### PROVIDED RECORDS
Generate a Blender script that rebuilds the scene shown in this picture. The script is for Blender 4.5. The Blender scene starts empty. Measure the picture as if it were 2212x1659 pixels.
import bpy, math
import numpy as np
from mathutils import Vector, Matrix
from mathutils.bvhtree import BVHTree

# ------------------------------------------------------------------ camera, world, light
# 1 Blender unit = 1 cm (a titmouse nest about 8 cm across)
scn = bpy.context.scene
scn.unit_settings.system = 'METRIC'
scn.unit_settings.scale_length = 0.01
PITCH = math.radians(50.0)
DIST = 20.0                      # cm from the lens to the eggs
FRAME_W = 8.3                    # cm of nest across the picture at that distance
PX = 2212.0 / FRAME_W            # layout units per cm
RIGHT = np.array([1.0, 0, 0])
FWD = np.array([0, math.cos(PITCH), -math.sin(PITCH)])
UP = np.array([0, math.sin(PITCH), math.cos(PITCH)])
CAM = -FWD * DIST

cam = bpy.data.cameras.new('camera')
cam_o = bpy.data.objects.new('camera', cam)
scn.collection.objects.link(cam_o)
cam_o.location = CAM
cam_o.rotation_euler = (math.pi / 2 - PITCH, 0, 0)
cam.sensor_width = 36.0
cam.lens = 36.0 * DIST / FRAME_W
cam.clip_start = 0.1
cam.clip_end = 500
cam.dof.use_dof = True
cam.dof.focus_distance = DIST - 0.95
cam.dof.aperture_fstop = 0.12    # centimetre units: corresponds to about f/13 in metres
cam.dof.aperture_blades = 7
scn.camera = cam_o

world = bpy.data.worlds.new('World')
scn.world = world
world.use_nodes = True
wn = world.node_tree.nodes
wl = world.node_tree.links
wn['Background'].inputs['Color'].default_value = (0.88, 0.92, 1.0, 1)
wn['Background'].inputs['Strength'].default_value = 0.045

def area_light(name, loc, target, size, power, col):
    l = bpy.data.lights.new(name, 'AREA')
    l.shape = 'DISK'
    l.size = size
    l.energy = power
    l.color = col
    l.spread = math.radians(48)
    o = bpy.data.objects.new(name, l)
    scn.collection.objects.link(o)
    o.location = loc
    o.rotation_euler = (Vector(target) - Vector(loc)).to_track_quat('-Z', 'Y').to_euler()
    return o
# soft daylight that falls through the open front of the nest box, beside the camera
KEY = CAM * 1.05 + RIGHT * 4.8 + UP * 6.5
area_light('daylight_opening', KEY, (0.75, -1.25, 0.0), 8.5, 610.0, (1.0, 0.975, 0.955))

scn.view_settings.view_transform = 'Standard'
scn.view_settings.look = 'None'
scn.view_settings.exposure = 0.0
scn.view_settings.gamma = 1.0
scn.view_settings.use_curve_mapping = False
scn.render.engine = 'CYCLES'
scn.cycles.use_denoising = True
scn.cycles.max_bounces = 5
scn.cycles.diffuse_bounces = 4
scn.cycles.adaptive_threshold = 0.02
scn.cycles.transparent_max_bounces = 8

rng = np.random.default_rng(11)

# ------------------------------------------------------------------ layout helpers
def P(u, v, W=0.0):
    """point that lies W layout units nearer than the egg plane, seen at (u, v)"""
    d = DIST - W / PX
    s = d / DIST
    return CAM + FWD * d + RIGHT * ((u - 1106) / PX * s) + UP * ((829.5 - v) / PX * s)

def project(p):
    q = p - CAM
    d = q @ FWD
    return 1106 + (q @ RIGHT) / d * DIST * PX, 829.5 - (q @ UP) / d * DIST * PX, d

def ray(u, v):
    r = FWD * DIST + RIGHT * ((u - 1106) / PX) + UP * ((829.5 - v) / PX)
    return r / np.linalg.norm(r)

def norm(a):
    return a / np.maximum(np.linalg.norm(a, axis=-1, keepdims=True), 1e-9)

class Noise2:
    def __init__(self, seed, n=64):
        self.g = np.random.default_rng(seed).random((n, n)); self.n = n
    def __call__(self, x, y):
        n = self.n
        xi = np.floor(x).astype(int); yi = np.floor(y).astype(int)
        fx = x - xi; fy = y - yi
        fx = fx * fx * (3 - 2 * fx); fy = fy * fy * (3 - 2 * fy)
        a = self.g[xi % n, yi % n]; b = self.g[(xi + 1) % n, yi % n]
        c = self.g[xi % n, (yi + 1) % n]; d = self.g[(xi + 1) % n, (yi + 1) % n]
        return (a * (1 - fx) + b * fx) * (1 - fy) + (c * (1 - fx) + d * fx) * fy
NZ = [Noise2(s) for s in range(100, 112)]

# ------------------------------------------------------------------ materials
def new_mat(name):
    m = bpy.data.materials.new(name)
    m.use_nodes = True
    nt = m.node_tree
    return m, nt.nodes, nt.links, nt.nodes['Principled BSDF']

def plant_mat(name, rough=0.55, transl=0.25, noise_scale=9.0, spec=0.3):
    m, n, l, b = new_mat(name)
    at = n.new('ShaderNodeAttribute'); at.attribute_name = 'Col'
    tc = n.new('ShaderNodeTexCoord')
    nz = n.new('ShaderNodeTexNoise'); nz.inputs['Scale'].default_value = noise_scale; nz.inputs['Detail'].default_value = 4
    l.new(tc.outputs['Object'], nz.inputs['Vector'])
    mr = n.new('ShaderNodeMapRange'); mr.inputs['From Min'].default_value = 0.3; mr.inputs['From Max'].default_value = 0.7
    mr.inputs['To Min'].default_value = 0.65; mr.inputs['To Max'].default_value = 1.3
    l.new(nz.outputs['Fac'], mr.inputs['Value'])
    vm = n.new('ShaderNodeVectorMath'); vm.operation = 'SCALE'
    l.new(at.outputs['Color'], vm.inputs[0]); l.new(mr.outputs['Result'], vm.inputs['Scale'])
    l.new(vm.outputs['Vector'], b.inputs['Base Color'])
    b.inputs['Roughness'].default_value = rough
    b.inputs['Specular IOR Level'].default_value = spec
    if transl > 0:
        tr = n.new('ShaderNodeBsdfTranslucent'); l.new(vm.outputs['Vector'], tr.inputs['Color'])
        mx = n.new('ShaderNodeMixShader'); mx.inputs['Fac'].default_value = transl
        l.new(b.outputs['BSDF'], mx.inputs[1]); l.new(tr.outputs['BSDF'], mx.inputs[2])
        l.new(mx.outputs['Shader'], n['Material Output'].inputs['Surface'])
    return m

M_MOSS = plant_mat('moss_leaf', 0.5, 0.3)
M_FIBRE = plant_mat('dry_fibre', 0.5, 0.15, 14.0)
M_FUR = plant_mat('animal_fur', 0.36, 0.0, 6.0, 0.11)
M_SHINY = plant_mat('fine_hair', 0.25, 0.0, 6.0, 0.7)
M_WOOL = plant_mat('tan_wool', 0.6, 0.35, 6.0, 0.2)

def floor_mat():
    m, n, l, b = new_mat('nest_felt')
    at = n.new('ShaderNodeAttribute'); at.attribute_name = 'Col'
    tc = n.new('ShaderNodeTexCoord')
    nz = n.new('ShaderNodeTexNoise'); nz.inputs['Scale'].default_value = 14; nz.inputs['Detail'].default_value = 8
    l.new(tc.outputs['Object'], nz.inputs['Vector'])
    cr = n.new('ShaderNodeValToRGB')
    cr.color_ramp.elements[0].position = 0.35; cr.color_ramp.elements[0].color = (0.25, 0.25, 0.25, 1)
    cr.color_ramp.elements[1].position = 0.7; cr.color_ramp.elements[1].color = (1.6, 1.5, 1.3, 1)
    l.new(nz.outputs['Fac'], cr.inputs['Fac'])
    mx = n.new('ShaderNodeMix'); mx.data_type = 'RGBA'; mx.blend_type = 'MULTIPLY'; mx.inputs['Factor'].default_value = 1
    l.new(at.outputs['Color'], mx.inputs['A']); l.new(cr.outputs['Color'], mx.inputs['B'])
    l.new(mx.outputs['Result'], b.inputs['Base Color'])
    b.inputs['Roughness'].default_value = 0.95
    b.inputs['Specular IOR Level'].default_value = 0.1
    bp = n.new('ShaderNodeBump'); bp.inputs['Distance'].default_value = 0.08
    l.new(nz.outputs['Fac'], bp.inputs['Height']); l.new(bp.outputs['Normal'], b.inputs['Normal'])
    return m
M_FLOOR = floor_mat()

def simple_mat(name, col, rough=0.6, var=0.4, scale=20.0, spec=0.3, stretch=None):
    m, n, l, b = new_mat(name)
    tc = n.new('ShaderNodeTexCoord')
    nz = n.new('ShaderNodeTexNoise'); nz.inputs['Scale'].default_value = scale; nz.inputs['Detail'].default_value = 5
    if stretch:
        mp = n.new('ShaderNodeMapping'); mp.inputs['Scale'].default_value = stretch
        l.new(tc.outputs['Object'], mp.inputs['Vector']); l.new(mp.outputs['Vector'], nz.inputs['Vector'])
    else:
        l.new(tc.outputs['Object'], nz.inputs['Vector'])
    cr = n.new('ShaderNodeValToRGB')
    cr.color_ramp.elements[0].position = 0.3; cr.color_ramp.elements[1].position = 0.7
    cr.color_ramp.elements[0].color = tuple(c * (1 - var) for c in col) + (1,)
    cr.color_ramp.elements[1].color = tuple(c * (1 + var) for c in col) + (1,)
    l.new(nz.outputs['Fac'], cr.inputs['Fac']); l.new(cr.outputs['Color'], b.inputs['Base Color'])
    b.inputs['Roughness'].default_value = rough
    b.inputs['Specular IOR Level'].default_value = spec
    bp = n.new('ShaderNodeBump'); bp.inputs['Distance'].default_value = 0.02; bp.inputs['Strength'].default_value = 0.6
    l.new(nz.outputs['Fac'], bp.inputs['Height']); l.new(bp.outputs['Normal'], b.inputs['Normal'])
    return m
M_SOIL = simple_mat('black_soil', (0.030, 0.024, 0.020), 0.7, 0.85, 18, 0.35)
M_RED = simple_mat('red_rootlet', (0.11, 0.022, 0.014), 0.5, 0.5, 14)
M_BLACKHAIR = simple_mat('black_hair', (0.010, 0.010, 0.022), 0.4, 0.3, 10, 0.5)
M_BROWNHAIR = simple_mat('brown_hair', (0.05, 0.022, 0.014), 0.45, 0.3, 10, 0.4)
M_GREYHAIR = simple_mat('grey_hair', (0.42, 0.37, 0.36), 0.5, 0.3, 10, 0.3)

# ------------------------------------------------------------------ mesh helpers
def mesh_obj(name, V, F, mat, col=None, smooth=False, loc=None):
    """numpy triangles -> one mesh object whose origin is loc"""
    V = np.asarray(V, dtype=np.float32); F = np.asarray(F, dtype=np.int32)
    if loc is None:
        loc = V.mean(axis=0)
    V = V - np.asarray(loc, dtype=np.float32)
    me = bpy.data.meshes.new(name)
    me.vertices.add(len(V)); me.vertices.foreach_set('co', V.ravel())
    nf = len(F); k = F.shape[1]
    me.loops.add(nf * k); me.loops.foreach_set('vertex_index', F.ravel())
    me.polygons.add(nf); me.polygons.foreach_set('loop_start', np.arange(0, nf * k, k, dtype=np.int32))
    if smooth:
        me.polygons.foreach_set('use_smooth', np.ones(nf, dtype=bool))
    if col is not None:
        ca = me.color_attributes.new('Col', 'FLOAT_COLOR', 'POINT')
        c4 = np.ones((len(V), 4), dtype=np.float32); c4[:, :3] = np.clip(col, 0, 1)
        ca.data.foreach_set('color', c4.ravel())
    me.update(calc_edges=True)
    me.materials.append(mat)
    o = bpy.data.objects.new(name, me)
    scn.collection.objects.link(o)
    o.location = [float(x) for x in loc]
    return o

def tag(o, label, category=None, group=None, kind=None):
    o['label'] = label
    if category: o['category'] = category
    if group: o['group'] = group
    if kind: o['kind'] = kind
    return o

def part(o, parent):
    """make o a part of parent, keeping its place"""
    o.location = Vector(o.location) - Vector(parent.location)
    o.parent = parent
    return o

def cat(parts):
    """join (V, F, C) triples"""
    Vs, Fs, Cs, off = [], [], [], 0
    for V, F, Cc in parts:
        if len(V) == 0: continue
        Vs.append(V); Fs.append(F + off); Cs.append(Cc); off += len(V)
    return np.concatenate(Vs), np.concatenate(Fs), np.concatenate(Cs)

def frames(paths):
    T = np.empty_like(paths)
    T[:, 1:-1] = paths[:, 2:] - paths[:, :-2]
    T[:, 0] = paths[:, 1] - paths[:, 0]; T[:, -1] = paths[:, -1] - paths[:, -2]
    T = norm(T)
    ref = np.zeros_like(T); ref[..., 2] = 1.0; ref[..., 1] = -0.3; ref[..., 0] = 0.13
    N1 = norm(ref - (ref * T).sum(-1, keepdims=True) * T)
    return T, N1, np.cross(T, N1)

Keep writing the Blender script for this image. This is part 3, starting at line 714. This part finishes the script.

### YOUR TASK
In the listing above, reproduce the first line and each one after it through the line that contains "from mathutils.bvhtree import BVHTree".

### RESPONSE
Generate a Blender script that rebuilds the scene shown in this picture. The script is for Blender 4.5. The Blender scene starts empty. Measure the picture as if it were 2212x1659 pixels.
import bpy, math
import numpy as np
from mathutils import Vector, Matrix
from mathutils.bvhtree import BVHTree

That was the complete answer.